SOURCE DATA:
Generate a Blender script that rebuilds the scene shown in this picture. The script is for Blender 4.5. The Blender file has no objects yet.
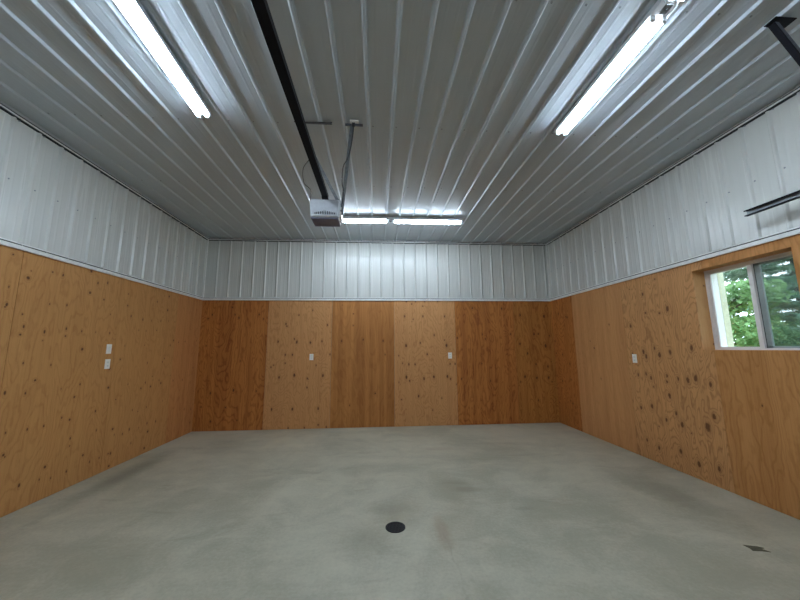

* * *

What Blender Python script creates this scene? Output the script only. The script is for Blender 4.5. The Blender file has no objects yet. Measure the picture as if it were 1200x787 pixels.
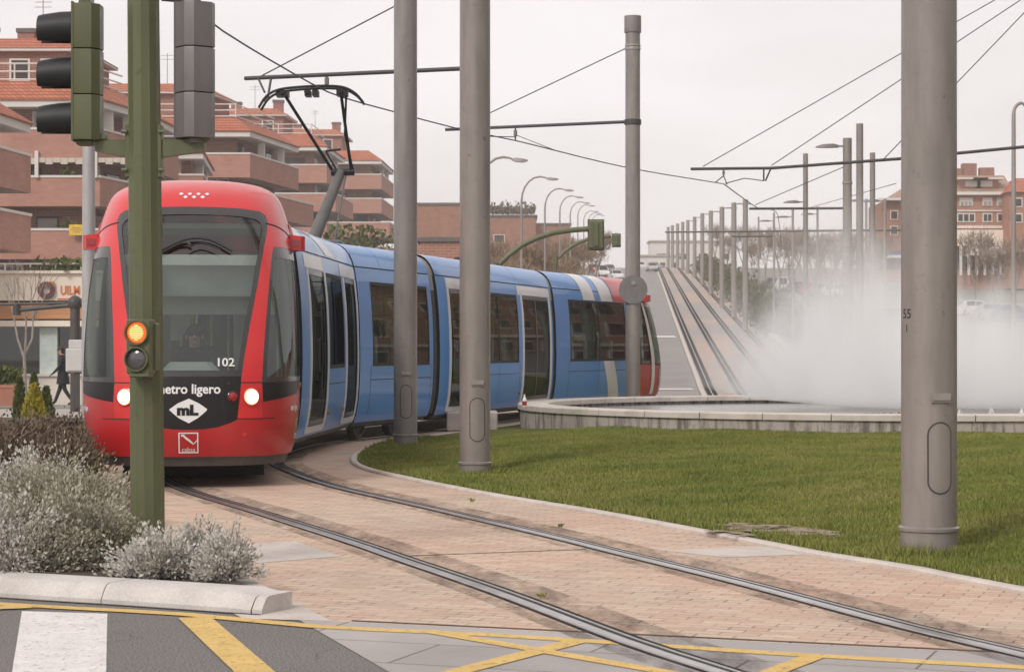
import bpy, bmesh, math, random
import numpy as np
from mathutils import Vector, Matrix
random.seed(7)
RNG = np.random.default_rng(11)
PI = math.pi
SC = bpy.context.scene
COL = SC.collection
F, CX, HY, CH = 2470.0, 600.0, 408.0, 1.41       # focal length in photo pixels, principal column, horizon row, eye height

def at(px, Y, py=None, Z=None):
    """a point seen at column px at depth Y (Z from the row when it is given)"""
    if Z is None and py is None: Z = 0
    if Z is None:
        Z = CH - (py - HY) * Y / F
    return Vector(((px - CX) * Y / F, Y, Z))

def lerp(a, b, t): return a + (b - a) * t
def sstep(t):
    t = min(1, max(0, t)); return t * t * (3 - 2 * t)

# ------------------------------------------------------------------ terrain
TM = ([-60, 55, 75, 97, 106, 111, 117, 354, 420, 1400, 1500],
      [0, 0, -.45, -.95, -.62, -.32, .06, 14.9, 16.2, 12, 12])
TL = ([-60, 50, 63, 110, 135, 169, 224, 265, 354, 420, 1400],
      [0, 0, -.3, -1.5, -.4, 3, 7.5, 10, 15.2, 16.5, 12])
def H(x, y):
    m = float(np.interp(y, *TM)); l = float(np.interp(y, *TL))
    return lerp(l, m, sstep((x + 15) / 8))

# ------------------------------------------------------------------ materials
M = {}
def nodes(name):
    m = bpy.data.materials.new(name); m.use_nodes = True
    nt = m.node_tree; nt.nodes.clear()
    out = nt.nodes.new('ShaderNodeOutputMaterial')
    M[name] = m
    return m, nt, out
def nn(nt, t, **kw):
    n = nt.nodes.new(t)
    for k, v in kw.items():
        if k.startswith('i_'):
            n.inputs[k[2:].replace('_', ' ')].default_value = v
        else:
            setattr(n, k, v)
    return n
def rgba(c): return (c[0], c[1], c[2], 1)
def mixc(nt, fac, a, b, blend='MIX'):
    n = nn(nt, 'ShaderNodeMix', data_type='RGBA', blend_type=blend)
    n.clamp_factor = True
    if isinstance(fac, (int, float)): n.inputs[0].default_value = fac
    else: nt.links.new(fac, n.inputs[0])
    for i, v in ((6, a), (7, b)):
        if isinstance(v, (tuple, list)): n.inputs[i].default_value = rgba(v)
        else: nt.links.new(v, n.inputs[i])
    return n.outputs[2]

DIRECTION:
Restate word for word the part that opens with the line containing "What Blender Python" and closes with the line containing "return lerp(l, m, sstep((x + 15) / 8))", both ends included, and nothing else. Omit any images.

COMPLETE RESPONSE:
What Blender Python script creates this scene? Output the script only. The script is for Blender 4.5. The Blender file has no objects yet. Measure the picture as if it were 1200x787 pixels.
import bpy, bmesh, math, random
import numpy as np
from mathutils import Vector, Matrix
random.seed(7)
RNG = np.random.default_rng(11)
PI = math.pi
SC = bpy.context.scene
COL = SC.collection
F, CX, HY, CH = 2470.0, 600.0, 408.0, 1.41       # focal length in photo pixels, principal column, horizon row, eye height

def at(px, Y, py=None, Z=None):
    """a point seen at column px at depth Y (Z from the row when it is given)"""
    if Z is None and py is None: Z = 0
    if Z is None:
        Z = CH - (py - HY) * Y / F
    return Vector(((px - CX) * Y / F, Y, Z))

def lerp(a, b, t): return a + (b - a) * t
def sstep(t):
    t = min(1, max(0, t)); return t * t * (3 - 2 * t)

# ------------------------------------------------------------------ terrain
TM = ([-60, 55, 75, 97, 106, 111, 117, 354, 420, 1400, 1500],
      [0, 0, -.45, -.95, -.62, -.32, .06, 14.9, 16.2, 12, 12])
TL = ([-60, 50, 63, 110, 135, 169, 224, 265, 354, 420, 1400],
      [0, 0, -.3, -1.5, -.4, 3, 7.5, 10, 15.2, 16.5, 12])
def H(x, y):
    m = float(np.interp(y, *TM)); l = float(np.interp(y, *TL))
    return lerp(l, m, sstep((x + 15) / 8))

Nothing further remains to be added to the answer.